Plus, there was the issue of the looters -- the Grolier Codex, after all, did not have the most reliable of origin stories.

"It is possible that it is a late colonial period codex, but more likely it was painted as recently as the 1960s when looters realized the blank paper they found in a cave would be much more valuable with painted designs," wrote the Florida Museum of Natural History's Susan Milbrath in a 2002 paper, echoing Thompson's concerns.

Subsequent scientific investigations were hampered by the illicit nature of how the codex ended up at the Grolier Club. It is illegal for such artifacts to leave Mexico without permission -- and so the codex swiftly vanished after the bibliophiles' show.

More than a half-decade later, in the wake of a joint Mexico-U.S. customs investigation in 1977, the Grolier Club's president admitted to smuggling it in his suitcase. Saenz coughed up the codex in Mexico, giving it to the National Museum of Anthropology.

Years passed. Beyond an inconclusive analysis of the Grolier Codex's ink in 2008, there was little new research to shed light on the manuscript.

That is, until now, according to a team of anthropologists who worked with Coe.

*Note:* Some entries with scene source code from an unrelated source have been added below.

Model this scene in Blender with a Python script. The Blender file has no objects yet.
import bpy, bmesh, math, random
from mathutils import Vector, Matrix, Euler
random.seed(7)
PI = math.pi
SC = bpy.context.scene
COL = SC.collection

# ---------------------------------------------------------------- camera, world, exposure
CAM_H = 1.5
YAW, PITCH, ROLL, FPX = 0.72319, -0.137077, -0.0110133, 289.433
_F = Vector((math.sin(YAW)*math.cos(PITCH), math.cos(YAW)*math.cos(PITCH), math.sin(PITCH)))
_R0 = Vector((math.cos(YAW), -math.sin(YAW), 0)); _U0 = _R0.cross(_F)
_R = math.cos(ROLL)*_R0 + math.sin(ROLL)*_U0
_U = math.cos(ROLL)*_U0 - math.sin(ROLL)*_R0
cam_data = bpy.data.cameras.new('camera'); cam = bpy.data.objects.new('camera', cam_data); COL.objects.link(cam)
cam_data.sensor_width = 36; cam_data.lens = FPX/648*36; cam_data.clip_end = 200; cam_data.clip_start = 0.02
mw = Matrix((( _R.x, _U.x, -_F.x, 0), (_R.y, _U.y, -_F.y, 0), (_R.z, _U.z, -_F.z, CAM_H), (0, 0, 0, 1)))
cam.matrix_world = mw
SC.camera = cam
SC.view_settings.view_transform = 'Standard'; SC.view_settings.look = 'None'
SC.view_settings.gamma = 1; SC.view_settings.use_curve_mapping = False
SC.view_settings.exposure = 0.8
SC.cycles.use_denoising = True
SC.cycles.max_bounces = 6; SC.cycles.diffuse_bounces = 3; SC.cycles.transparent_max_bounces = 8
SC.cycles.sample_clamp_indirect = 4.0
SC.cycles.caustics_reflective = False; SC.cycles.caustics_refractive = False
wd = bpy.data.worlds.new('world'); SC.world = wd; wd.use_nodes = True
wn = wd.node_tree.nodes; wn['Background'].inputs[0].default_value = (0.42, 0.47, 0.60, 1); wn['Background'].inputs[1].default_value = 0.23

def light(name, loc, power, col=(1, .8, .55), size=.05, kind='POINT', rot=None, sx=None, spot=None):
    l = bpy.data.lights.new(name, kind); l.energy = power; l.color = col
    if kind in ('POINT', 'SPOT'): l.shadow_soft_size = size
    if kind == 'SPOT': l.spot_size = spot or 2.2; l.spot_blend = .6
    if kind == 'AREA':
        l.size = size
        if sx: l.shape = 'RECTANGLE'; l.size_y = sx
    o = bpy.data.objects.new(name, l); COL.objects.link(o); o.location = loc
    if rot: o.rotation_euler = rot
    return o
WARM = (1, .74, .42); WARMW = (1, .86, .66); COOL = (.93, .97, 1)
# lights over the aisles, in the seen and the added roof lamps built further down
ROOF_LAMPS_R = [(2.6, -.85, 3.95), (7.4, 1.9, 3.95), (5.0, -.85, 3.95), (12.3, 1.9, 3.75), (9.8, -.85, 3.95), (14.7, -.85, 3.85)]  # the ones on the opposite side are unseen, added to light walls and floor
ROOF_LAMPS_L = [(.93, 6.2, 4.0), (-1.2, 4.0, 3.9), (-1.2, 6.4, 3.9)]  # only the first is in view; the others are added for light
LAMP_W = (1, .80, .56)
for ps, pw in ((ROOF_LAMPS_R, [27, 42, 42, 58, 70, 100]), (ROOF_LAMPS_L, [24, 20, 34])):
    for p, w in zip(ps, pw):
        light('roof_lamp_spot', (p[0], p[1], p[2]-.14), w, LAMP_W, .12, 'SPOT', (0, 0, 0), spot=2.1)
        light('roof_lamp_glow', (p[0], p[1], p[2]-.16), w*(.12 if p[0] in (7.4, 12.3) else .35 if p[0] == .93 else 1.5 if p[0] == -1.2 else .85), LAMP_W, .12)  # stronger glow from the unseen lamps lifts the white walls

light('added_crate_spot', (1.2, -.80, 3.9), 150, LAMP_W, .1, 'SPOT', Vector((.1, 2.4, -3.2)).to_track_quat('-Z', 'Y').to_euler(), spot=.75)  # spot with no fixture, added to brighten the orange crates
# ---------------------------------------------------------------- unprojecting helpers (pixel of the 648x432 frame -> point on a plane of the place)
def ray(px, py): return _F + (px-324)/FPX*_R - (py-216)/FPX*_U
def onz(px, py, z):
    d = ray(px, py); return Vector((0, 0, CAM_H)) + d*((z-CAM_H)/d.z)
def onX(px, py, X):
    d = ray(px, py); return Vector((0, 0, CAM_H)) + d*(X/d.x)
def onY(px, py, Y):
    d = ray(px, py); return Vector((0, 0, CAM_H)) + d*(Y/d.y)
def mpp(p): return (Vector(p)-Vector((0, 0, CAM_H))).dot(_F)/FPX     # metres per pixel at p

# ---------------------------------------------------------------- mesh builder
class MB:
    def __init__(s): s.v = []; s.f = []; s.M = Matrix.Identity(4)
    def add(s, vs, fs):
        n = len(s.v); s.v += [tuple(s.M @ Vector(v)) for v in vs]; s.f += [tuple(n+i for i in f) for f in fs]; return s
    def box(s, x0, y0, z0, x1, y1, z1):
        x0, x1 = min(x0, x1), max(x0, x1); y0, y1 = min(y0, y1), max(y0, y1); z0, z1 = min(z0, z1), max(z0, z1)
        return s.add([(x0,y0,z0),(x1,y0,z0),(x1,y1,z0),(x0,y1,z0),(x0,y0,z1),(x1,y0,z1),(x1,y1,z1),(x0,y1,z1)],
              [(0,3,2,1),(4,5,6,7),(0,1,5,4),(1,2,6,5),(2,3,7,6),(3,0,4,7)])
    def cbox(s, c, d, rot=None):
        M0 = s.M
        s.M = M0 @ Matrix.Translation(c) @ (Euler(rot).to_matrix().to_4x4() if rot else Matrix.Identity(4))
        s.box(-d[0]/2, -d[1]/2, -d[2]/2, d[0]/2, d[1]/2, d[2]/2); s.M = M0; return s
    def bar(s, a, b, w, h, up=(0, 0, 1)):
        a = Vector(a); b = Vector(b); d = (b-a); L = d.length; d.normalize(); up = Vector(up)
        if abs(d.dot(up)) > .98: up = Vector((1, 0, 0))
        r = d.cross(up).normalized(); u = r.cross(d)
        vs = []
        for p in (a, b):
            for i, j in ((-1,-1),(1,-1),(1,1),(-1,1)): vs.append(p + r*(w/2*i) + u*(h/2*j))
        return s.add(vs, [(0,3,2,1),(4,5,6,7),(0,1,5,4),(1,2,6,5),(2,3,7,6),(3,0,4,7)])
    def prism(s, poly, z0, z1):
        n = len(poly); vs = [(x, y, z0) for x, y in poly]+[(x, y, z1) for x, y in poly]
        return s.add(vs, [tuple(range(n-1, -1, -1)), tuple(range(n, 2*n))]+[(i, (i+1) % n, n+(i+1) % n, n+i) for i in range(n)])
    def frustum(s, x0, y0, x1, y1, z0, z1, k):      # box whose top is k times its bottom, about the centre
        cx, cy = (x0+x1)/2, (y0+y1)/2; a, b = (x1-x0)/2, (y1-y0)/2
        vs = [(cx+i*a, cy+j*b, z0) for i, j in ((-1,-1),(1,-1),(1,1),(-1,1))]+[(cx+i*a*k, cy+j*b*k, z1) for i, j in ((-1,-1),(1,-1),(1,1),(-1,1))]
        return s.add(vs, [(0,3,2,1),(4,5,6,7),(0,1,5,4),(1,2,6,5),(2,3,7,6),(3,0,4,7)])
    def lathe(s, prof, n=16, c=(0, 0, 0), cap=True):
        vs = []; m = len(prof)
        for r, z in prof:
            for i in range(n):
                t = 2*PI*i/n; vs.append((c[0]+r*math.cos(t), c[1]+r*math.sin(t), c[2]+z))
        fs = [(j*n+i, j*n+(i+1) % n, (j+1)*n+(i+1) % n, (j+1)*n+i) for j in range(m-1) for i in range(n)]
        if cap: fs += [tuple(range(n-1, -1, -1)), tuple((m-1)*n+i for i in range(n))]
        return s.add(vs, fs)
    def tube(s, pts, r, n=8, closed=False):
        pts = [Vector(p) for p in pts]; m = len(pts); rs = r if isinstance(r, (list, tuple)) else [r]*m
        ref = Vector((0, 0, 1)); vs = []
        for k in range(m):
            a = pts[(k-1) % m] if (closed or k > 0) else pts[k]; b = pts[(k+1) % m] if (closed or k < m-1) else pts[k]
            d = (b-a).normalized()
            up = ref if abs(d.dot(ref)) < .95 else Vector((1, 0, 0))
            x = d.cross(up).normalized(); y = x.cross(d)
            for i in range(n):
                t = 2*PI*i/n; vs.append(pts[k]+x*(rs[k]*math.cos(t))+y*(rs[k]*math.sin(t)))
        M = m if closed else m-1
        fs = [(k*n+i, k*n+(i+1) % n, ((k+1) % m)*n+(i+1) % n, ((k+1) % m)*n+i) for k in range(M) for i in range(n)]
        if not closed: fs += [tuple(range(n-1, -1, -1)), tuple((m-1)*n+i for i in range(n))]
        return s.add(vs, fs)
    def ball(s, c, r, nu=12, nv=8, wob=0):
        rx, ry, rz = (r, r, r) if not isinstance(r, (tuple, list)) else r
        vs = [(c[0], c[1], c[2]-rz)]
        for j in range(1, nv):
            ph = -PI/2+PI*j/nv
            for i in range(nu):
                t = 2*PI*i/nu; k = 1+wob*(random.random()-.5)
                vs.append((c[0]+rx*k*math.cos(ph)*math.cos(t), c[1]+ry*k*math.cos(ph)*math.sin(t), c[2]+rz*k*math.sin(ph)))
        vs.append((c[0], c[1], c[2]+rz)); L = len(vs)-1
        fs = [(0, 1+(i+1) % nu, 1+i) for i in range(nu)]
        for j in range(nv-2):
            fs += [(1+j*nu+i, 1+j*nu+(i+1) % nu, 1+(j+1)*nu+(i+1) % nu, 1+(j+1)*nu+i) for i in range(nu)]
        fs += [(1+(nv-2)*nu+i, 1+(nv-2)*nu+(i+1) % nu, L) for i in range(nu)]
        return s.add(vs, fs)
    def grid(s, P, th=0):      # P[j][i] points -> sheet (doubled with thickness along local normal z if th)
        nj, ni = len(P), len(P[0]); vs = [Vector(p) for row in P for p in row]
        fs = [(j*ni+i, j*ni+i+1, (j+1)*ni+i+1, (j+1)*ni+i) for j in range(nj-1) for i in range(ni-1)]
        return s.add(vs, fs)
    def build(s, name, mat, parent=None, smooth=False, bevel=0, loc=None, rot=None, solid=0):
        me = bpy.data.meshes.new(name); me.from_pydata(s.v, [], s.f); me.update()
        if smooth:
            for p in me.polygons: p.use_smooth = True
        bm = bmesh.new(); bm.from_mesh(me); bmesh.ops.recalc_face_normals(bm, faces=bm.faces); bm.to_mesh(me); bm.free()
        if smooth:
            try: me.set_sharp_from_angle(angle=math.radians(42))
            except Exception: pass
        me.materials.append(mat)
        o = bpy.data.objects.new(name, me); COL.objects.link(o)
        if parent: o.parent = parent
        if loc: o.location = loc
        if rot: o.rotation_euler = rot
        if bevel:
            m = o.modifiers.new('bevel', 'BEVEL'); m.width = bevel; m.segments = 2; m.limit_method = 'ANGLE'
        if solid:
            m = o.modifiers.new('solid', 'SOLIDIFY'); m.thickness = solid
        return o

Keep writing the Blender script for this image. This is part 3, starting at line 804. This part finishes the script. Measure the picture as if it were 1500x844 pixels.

"There can't be the slightest doubt that the Grolier is genuine," said Brown University's Stephen Houston, an expert on Mesoamericn culture.

The researchers say they proved the text was real by systematically ruling out fraud. Among the most damning evidence against a forgery, the scientists said, are the "perfectly render[ed]" Maya deities unknown to archaeologists in 1964. Plus, a forger would have to re-create the formula for blue Maya ink, which Mexican scientists would only discover in the 1980s. Whoever drew the Maya weaponry, the researchers wrote in their paper, did so in a way that "not a single detail fails to ring true."

Convinced of its authenticity, the scientists make a final claim: Radiocarbon dating puts the Grolier Codex before the Dresden Codex, which was previously considered to be the most ancient of Maya texts. If so, America has a new oldest book.